In the current exhibition at the Seattle Art Museum, Art from Africa: Long Steps Never Broke a Back, a dozen African and American artists/scholars have guided the museum staff in presenting African works with the creative elements that contextualize them, such as music, movements, staging, special effects and conversation. The Long Steps project incorporates a series of 17 installations, presentations and performances, and will be on view in the museum's Gates Gallery Feb. 7 – May 19, 2002.

The “Long Steps” of the exhibition's title refers to a Yoruba proverb, but can also refer to the distance visitors to American museums must travel to connect an African artwork with its origins. In this exhibition, however, works from the museum's collection, as well as several loaned pieces, are presented along with audio and video recordings of personal memories and opinions; primary oral narratives; and conversations on such topics as the nature of collecting, the creation of heroes in the past and present, the separation of private from public art, and the meaning of authenticity, featuring the words, wisdom and artistry of Daniel “Koo Nimo” Amponsah, Fu-Kiau Bunseki, Kakuta Hamisi, Babatunde Lawal, Won Ldy Paye, Gilbert Mbeng, Magdalene Odundo, Robert Farris Thompson, Yinka Shonibare, Hannah Foday, and Lamidi Ayankunle.

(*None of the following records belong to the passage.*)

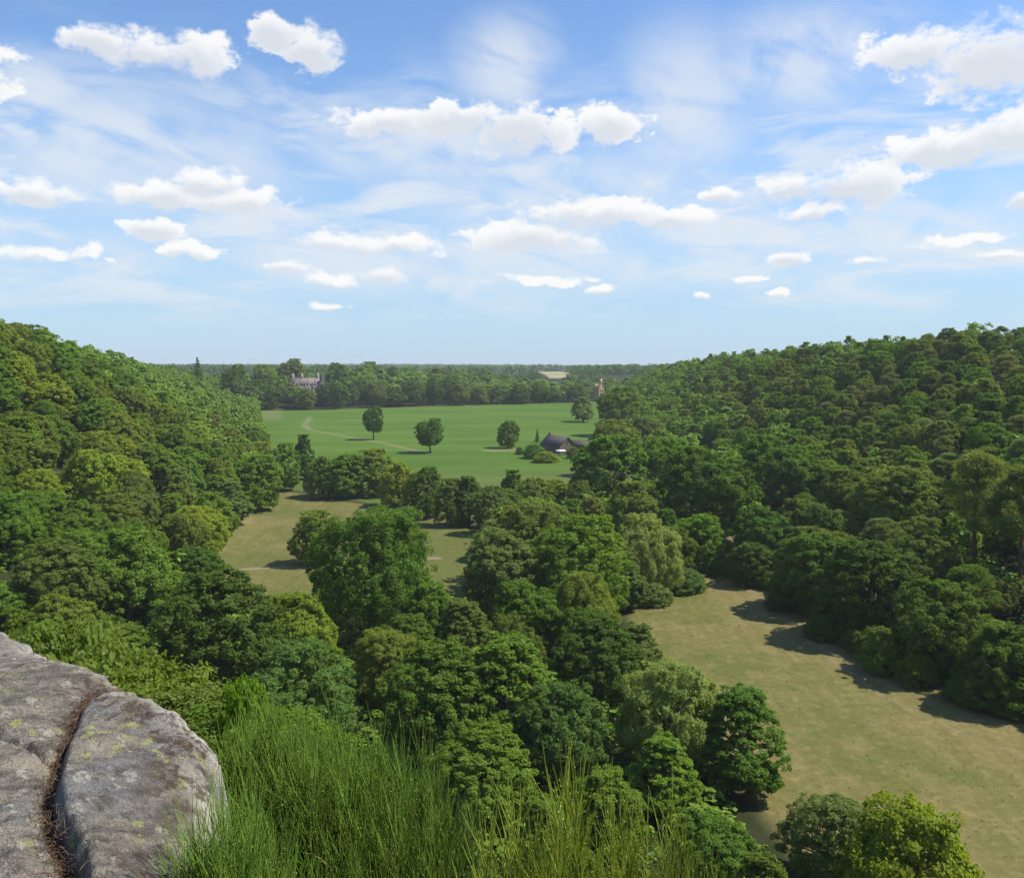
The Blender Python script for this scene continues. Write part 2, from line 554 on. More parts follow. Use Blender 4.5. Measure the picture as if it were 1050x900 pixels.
cls = np.where(qf > 0.5, 3, np.where(qm > 0.5, np.where(qx < 0, 1, 2), 0))
for k, nm in enumerate(('ground', 'meadow', 'meadow', 'field')):
    sel = Q[cls == k]
    if not len(sel):
        continue
    idx, inv = np.unique(sel.ravel(), return_inverse=True)
    me = mesh_np(nm, V[idx], inv.reshape(-1, 4), M_GROUND, True)
    for an, dat in (('zone', zone1), ('zone2', zone2)):
        a = me.attributes.new(an, 'FLOAT_COLOR', 'POINT')
        a.data.foreach_set('color', np.ascontiguousarray(dat[idx], dtype=np.float32).ravel())
    tag(obj(nm, me), kind='structure')

# ------------------------------------------------------------------ haze: one box of even air round everything
hm, ht = new_mat('haze')
vol = ht.n('ShaderNodeVolumePrincipled', ins={'Color': (0.88, 0.94, 1.0, 1), 'Density': 0.00011, 'Anisotropy': 0.0})
ht.n('ShaderNodeOutputMaterial', ins={1: vol.outputs[0]})
HB = 7200.0
hz0, hz1 = float(V[:, 2].min()) - 1.0, 85.0
hv = np.array([(x, y, z) for z in (hz0, hz1) for x, y in ((-HB, -HB), (HB, -HB), (HB, HB), (-HB, HB))])
hq = np.array([(0, 3, 2, 1), (4, 5, 6, 7), (0, 1, 5, 4), (1, 2, 6, 5), (2, 3, 7, 6), (3, 0, 4, 7)])
tag(obj('haze', mesh_np('haze', hv, hq, hm)), kind='stuff')


# ------------------------------------------------------------------ plant builders (arrays of leaf-sized faces)
def unit(v):
    return v / np.maximum(np.linalg.norm(v, axis=-1, keepdims=True), 1e-9)


def rand_dirs(g, n):
    return unit(g.normal(size=(n, 3)))


def leaf_quads(g, C, N, ln, wd, along=None):
    n = len(C)
    N = unit(N)
    a = along if along is not None else g.normal(size=(n, 3))
    u = unit(a - (a * N).sum(1, keepdims=True) * N)
    v = np.cross(N, u)
    s = (0.65 + 0.7 * g.random((n, 1)))
    L, Wd = ln * s * 0.5, wd * s * 0.5
    V = np.stack([C - u * L, C + v * Wd - u * L * 0.15, C + u * L, C - v * Wd - u * L * 0.15], 1).reshape(-1, 3)
    return V, np.arange(4 * n).reshape(-1, 4)


def tube(pts, rad, k=6):
    pts = np.asarray(pts, float)
    n = len(pts)
    tg = unit(np.gradient(pts, axis=0))
    ref = np.array([0.3, 0.9, 0.1]) if abs(tg[0][2]) > 0.7 else np.array([0, 0, 1.0])
    a = unit(np.cross(tg, ref))
    b = np.cross(tg, a)
    th = np.linspace(0, 2 * math.pi, k, endpoint=False)
    ring = pts[:, None, :] + np.asarray(rad)[:, None, None] * (np.cos(th)[None, :, None] * a[:, None, :] + np.sin(th)[None, :, None] * b[:, None, :])
    V = ring.reshape(-1, 3)
    i, j = np.meshgrid(np.arange(n - 1), np.arange(k), indexing='ij')
    Q = np.stack([i * k + j, i * k + (j + 1) % k, (i + 1) * k + (j + 1) % k, (i + 1) * k + j], -1).reshape(-1, 4)
    return V, Q


def join(parts):
    Vs, Qs, o = [], [], 0
    for v, q in parts:
        Vs.append(v)
        Qs.append(q + o)
        o += len(v)
    return np.concatenate(Vs), np.concatenate(Qs)


def bend(p0, p1, g, sag=0.15, n=5):
    t = np.linspace(0, 1, n)[:, None]
    p0, p1 = np.asarray(p0, float), np.asarray(p1, float)
    off = g.normal(size=3) * np.linalg.norm(p1 - p0) * sag * 0.5
    off[2] = abs(off[2])
    return p0 + (p1 - p0) * t + off * np.sin(t * math.pi)


PROF = {
    'round': ([0, .15, .4, .7, .9, 1], [.45, .8, 1, .92, .6, .15]),
    'oval': ([0, .15, .35, .6, .85, 1], [.5, .8, 1, .85, .5, .1]),
    'spread': ([0, .2, .45, .7, .9, 1], [.55, .95, 1, .85, .55, .2]),
    'dome': ([0, .1, .3, .6, .85, 1], [.85, 1, 1, .85, .55, .15]),
    'tall': ([0, .15, .35, .6, .85, 1], [.55, .9, 1, .75, .4, .06]),
}


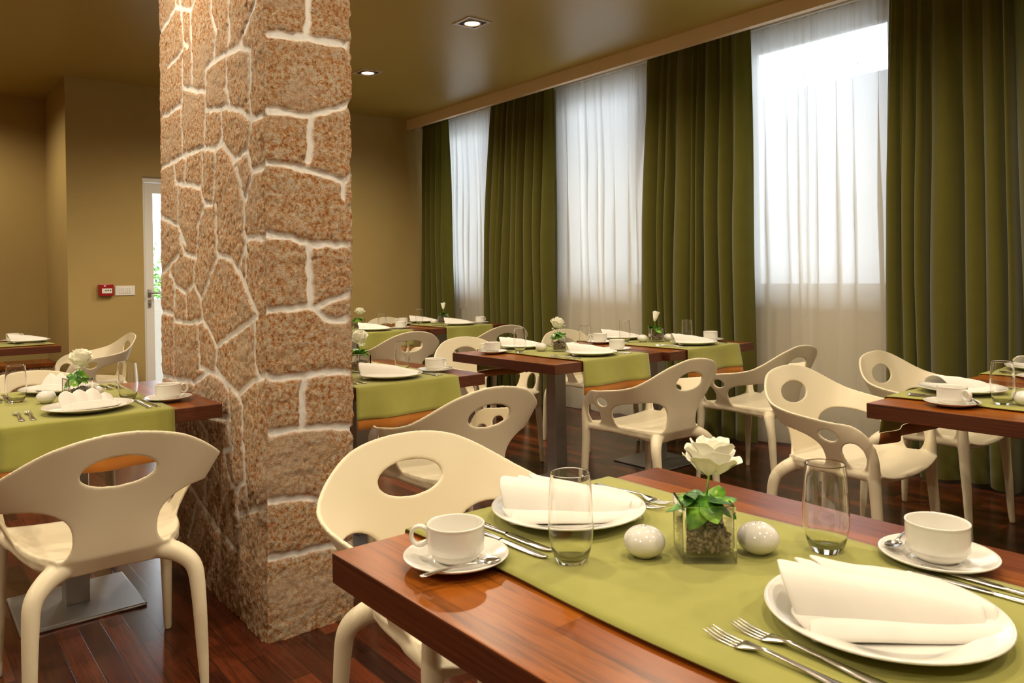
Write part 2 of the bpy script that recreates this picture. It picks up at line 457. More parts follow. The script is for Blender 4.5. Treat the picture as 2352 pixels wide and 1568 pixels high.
# ------------------------------------------------------------------ tableware prototypes (origin on the table surface)
def plate_proto():
    r = MB().lathe([(0,.0035),(.085,.0035),(.092,.005),(.100,.010),(.128,.0165),(.139,.0205),(.1405,.0222),(.1395,.0236),(.136,.0232),(.126,.0195),(.101,.0135),(.092,.0088),(.084,.0072),(0,.0068)], 64).build('dinner_plate', M_['china'])
    return r
def saucer_proto():
    return MB().lathe([(0,.003),(.045,.003),(.05,.006),(.075,.013),(.0815,.0165),(.0825,.0180),(.0815,.0190),(.078,.0185),(.056,.0105),(.042,.0075),(.028,.0068),(.026,.0085),(0,.0085)], 48).build('saucer', M_['china'])
def cup_proto():
    r = thing('coffee_cup')
    R = .0445
    pr = [(0,.002),(.024,.002),(.026,0),(.029,0),(.0305,.002),(.0355,.0045),(.0385,.0085),(.0395,.0135),(.0400,.0150),(R-.001,.0152),(R,.0165),(R,.0175),(R,.030),(R,.050),(R,.053),(R+.0008,.0545),(R+.0005,.0562),(R-.001,.0568),(R-.0028,.0555),(R-.0032,.052),(R-.0034,.030),(R-.0045,.018),(.034,.010),(.02,.006),(0,.0055)]
    MB().lathe(pr, 56).build('cup_body', M_['china'], r)
    G = [[(R + .0125 + (.0140 + .0031*math.cos(b))*math.cos(a), .0070*math.sin(b), .035 + (.0150 + .0031*math.cos(b))*math.sin(a)) for b in np.linspace(0, 2*PI, 13)] for a in np.linspace(0, 2*PI, 37)]
    MB().grid(G).build('handle', M_['china'], r)
    return r
def glass_proto():
    H_ = .138
    ts = np.linspace(0, 1, 23)
    ro = cr([(.0215,),(.0300,),(.0343,),(.0352,),(.0347,),(.0335,),(.0320,),(.0303,)], ts)[:, 0]
    zo = np.concatenate([[0,.004,.010,.018],np.linspace(.027, H_-.006, 17),[H_-.0012, H_]]); ro[-3:] = (.0306, .0304, .0303)
    pr = [(0,.0012),(.016,.0012),(.019,0)] + [(float(a), float(b)) for a, b in zip(ro, zo)]
    pr += [(.0299, H_+.0004), (.0296, H_)] + [(float(a) - .0008, float(b)) for a, b in list(zip(ro, zo))[::-1] if b > .016] + [(.020,.0105),(0,.0095)]
    return MB().lathe(pr, 48).build('drinking_glass', M_['glass'])
def egg_proto():
    pr = [(0,0),(.014,0)] + [(.0325*math.sin(a), .0245 - .0245*math.cos(a)) for a in np.linspace(.55, PI*.97, 22)] + [(0,.049)]
    r = thing('condiment_shaker')
    MB().lathe(pr, 40).build('shaker_body', M_['china'], r)
    hp = MB()
    for k in range(3): hp.lathe([(0,.0001),(.0009,.0001),(.0009,-.0006)], 8, (.004*math.cos(k*2.1), .004*math.sin(k*2.1), .0491))
    hp.build('pour_hole', M_['black'], r)
    return r
def fork_proto():
    r = thing('fork'); mb = MB()
    n = 30
    ys = np.linspace(-.10, .052, n)
    w_ = np.interp(ys, [-.10,-.095,-.06,-.02,.025,.040,.052], [.0062,.0088,.0068,.0036,.0030,.0095,.0125])
    z_ = np.interp(ys, [-.10,-.06,-.02,.02,.035,.052], [.0025,.0035,.0065,.0085,.0055,.0032])
    G = [[(a*w_[i]*1.0, ys[i], z_[i] + .0012*(1-a*a)) for a in np.linspace(-1, 1, 7)] for i in range(n)]
    o = mb.grid(G).build('handle', M_['steel'], r); s = o.modifiers.new('s', 'SOLIDIFY'); s.thickness = .0018; s.offset = -1
    mb = MB()
    for k in range(4):
        x = (-1.5 + k) * .0062
        mb.tube([(x, .050, .0032), (x*1.02, .062, .0026), (x*1.04, .078, .0038), (x*1.02, .092, .0070), (x, .098, .0088)], [.0016,.0016,.0015,.0012,.0006], 8, .8)
    mb.build('tines', M_['steel'], r)
    return r
def knife_proto():
    r = thing('table_knife')
    n = 20; ys = np.linspace(-.105, .0, n)
    w_ = np.interp(ys, [-.105,-.1,-.07,-.02,0], [.0065,.0092,.0078,.0055,.0046]); t_ = np.interp(ys, [-.105,-.07,0], [.0030,.0034,.0026])
    v = []; f = []
    mb = MB()
    G = [[(w_[i]*math.cos(a), ys[i], .0042 + t_[i]*math.sin(a)) for a in np.linspace(0, 2*PI, 13)] for i in range(n)]
    mb.grid(G); mb.add(G[0][:-1], [tuple(range(12))]); mb.build('handle', M_['steel'], r)
    n = 24; ys = np.linspace(0, .112, n)
    wr = np.interp(ys, [0,.01,.05,.095,.106,.112], [.0046,.0082,.0095,.0090,.0055,.0005]); wl_ = np.interp(ys, [0,.01,.06,.1,.112], [.0046,.0055,.0060,.0062,.0055])
    G = [[(wr[i]*(a > 0)*a + wl_[i]*(a < 0)*a, ys[i], .0042 + .0009*(1-abs(a))) for a in (-1,-.5,0,.5,1)] for i in range(n)]
    o = MB().grid(G).build('blade', M_['steel'], r); s = o.modifiers.new('s', 'SOLIDIFY'); s.thickness = .0010; s.offset = -1
    return r
def spoon_proto():
    r = thing('teaspoon')
    G = []
    for i, y in enumerate(np.linspace(-.068, .026, 20)):
        w_ = np.interp(y, [-.068,-.064,-.03,.01,.026], [.003,.0055,.0035,.0018,.003]); z = np.interp(y, [-.068,-.03,.01,.026], [.003,.0055,.0060,.0035])
        G.append([(a*w_, y, z + .0008*(1-a*a)) for a in np.linspace(-1, 1, 5)])
    o = MB().grid(G).build('handle', M_['steel'], r); s = o.modifiers.new('s', 'SOLIDIFY'); s.thickness = .0014; s.offset = -1
    G = []
    for q in np.linspace(0, 1, 12):
        row = []
        for a in np.linspace(0, 2*PI, 25):
            row.append((.0125*q*math.cos(a), .043 + .019*q*math.sin(a)*(1 + .12*math.cos(a*.5)), .0008 + .0035*q*q))
        G.append(row)
    o = MB().grid(G).build('bowl', M_['steel'], r); s = o.modifiers.new('s', 'SOLIDIFY'); s.thickness = .0009; s.offset = 1
    return r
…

Art from Africa: Long Steps Never Broke a Back includes installations, performances, film showings, lectures and artist-in-residencies representing diverse cultural classifications such as royal art from the Kom and Asante kingdoms; masquerades from the Yoruba, Dan and Mende; powerfully encrusted Mande hunters' shirts; sculptures created for healing from the Kongo; contemporary ceramics; Maasai beadwork collected by a community; and photographs from Mali. A publication of the same title with chapters devoted to case histories of collecting objects and meanings is available through the museum’s shop.